Let’s tackle the myth. 

Willie Pietersen, Professor at Columbia University and former CEO, refers to leading up as “The Neglected Competency” and says, “Leading up effectively is not easy to pull off. But I think we owe a duty to help each other learn and grow regardless of rank. We all have our blind spots. When I look back on my corporate career, the subordinates I valued most were those who helped me grow as a leader.”

Did you know that Starbucks didn’t always write customer names on the cups? Pietersen highlights this story as an example of small, incremental change that influenced a corporate shift: 

In 2011 an imaginative barista decided to enhance [the] personal experience by writing the first names of customers on cups, instead of just calling out the name of the drink that had been ordered. The idea raced to headquarters and today this simple practice happens four million times a day at 30,000 locations worldwide.

Individual Contributors can and do influence organizational change every day. Sometimes it happens slowly, with small, incremental changes within a team or a department. Sometimes it happens overnight on a global scale. In every case, it takes guts and it starts with leading the self. John Maxwell emphasized leading the self when he crafted a simple message nearly a decade ago with 9 Ways to Lead Your Leader:

  1. Lead yourself exceptionally well.
  2. Lighten your leader’s load.
  3. Be willing to do what others won’t.
  4. Do more than manage – lead!
  5. Invest in relationship chemistry.
  6. Be prepared every time you take your leader’s time.
  7. Know when to push and when to back off.
  8. Become a go-to player.
  9. Be better tomorrow than you are today.

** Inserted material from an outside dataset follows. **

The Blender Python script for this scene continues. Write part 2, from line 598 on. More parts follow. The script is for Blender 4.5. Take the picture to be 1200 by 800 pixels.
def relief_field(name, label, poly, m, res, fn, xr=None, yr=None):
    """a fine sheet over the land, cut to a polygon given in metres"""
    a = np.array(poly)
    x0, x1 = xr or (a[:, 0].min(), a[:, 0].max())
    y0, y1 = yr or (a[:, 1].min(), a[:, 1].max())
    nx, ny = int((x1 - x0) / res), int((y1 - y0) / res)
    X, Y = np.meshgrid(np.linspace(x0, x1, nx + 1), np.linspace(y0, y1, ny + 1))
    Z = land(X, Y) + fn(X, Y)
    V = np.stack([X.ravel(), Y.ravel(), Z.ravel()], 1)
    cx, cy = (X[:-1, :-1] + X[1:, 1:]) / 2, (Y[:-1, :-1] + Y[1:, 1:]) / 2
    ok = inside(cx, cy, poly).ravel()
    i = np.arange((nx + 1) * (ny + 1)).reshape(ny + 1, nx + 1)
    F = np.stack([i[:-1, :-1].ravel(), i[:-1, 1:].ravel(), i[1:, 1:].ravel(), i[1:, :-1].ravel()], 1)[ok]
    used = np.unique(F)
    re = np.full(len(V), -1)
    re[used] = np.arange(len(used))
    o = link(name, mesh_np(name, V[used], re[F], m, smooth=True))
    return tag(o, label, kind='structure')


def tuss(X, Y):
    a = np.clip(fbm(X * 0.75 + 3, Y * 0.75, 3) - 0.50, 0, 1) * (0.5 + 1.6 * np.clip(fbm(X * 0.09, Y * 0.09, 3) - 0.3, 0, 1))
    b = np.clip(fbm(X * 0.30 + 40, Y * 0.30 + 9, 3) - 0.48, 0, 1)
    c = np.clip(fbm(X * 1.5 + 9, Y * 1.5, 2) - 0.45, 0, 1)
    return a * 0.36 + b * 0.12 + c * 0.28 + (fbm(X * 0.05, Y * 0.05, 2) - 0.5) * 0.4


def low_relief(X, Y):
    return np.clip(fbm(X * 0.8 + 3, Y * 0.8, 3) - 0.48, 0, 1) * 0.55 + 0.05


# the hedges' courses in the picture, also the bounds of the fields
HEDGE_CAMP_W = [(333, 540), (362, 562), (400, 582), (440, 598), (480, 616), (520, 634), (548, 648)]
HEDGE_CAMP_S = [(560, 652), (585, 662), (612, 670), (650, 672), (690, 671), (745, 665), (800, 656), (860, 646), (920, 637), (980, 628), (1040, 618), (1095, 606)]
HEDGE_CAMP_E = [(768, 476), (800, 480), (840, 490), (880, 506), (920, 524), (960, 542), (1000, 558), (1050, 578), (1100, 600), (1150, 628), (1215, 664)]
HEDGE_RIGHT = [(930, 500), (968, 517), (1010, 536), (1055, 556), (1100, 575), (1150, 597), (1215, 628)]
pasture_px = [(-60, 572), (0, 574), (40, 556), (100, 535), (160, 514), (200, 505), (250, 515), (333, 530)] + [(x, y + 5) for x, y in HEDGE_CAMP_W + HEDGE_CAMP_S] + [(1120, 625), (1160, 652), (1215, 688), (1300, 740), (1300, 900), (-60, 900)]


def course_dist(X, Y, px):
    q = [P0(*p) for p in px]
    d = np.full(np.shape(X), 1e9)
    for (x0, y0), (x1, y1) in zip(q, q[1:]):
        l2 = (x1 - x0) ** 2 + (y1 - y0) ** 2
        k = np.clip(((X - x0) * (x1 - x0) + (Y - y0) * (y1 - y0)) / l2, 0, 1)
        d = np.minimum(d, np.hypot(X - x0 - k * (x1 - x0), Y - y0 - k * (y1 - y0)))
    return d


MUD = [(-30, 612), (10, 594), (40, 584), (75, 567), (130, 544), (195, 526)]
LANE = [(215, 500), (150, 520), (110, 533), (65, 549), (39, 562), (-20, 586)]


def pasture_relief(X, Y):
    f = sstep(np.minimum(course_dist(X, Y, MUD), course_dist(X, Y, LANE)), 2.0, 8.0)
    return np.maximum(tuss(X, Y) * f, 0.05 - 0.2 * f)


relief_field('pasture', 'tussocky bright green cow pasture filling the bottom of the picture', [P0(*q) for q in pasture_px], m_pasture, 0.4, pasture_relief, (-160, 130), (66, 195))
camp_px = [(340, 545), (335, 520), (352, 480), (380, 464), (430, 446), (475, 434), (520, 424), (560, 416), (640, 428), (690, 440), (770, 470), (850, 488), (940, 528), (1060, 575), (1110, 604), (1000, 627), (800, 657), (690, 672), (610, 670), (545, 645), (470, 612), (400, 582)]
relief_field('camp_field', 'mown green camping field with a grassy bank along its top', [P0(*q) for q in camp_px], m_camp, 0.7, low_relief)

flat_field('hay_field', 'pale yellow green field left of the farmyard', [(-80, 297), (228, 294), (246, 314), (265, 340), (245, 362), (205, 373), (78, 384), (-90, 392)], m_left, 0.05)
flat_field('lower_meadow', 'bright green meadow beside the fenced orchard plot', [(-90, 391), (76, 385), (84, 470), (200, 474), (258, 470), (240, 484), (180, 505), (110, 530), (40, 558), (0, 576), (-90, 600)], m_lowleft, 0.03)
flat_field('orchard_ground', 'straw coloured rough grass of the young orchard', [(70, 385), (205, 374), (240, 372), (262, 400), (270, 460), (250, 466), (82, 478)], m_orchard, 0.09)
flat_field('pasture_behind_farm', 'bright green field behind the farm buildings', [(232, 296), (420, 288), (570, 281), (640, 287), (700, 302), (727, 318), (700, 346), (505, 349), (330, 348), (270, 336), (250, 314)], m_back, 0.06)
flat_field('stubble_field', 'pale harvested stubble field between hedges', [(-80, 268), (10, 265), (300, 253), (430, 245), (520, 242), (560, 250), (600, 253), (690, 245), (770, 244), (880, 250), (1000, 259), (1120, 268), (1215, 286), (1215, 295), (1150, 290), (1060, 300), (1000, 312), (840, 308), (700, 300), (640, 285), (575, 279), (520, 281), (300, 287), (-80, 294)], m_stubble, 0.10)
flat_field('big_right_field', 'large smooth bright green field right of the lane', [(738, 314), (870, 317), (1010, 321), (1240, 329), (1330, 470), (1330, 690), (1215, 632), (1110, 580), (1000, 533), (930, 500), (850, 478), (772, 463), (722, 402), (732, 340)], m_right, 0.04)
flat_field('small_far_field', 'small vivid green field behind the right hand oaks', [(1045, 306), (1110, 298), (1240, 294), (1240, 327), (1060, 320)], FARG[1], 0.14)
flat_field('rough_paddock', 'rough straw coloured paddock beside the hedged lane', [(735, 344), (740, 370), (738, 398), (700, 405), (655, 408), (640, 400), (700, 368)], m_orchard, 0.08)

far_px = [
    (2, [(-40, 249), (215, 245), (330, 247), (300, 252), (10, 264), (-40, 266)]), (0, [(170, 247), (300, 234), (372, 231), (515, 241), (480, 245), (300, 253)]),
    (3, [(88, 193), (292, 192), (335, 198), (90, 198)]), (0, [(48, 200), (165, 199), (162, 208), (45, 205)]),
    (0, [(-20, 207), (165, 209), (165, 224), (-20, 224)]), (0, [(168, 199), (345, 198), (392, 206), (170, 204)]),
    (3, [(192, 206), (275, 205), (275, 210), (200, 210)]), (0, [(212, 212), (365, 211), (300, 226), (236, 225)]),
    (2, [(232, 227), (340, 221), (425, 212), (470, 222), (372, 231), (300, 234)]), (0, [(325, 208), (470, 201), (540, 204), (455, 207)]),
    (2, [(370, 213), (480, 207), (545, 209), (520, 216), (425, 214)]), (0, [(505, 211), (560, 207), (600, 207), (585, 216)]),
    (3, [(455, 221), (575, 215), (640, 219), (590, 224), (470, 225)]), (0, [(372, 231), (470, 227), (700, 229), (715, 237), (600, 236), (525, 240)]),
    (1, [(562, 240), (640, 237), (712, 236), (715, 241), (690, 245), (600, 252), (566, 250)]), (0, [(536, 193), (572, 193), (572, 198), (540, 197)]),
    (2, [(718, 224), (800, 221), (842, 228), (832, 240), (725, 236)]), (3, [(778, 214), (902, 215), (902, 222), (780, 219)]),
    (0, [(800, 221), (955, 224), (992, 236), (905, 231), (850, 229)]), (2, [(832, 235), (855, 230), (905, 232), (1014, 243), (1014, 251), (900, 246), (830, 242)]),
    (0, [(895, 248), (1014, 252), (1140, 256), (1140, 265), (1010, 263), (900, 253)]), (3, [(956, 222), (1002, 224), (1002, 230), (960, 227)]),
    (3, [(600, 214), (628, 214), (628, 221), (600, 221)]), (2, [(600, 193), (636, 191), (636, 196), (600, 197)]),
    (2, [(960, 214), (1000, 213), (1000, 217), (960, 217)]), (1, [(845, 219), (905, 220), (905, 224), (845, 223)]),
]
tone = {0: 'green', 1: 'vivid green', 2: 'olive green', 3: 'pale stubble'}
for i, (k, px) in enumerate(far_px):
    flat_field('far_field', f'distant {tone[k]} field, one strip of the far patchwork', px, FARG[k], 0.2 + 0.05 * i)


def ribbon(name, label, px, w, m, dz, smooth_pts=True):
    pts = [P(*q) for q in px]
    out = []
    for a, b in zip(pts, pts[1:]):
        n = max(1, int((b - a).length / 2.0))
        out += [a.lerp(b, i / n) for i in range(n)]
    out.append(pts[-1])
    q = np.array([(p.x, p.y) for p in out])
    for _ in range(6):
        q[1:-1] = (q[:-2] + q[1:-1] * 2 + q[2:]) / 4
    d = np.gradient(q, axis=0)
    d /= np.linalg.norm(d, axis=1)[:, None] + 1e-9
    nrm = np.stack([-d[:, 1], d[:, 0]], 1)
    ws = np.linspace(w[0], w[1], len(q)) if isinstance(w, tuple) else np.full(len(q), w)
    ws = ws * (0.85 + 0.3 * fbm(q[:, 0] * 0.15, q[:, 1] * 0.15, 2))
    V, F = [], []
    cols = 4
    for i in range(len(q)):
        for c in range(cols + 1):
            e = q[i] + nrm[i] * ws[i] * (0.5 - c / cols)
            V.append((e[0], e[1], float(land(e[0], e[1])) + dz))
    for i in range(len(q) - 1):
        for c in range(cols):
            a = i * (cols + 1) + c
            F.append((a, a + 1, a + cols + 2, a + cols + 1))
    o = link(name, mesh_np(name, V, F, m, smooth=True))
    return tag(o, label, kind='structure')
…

So we bust the myth; we learn to lead ourselves in such a way that we Lead Up and influence organizational change…and then we tackle the fact that we need our top leadership to Learn Up in order for our organization to be a living, thriving place. 

Pietersen says, “Arguably the most important learning is that which occurs from the ground up. When that circuit is blocked, an organization faces a survival problem. According to a Gallup poll, companies that listen to their employees are 21 percent more profitable than the competition.” 

Leaders who Learn Up are more likely to see higher profits! Organizations that encourage Individual Contributors to Lead Up and Leaders to Learn Up are likely to make. more. money.

Be a workplace of and for the future. Lead Up and Learn Up.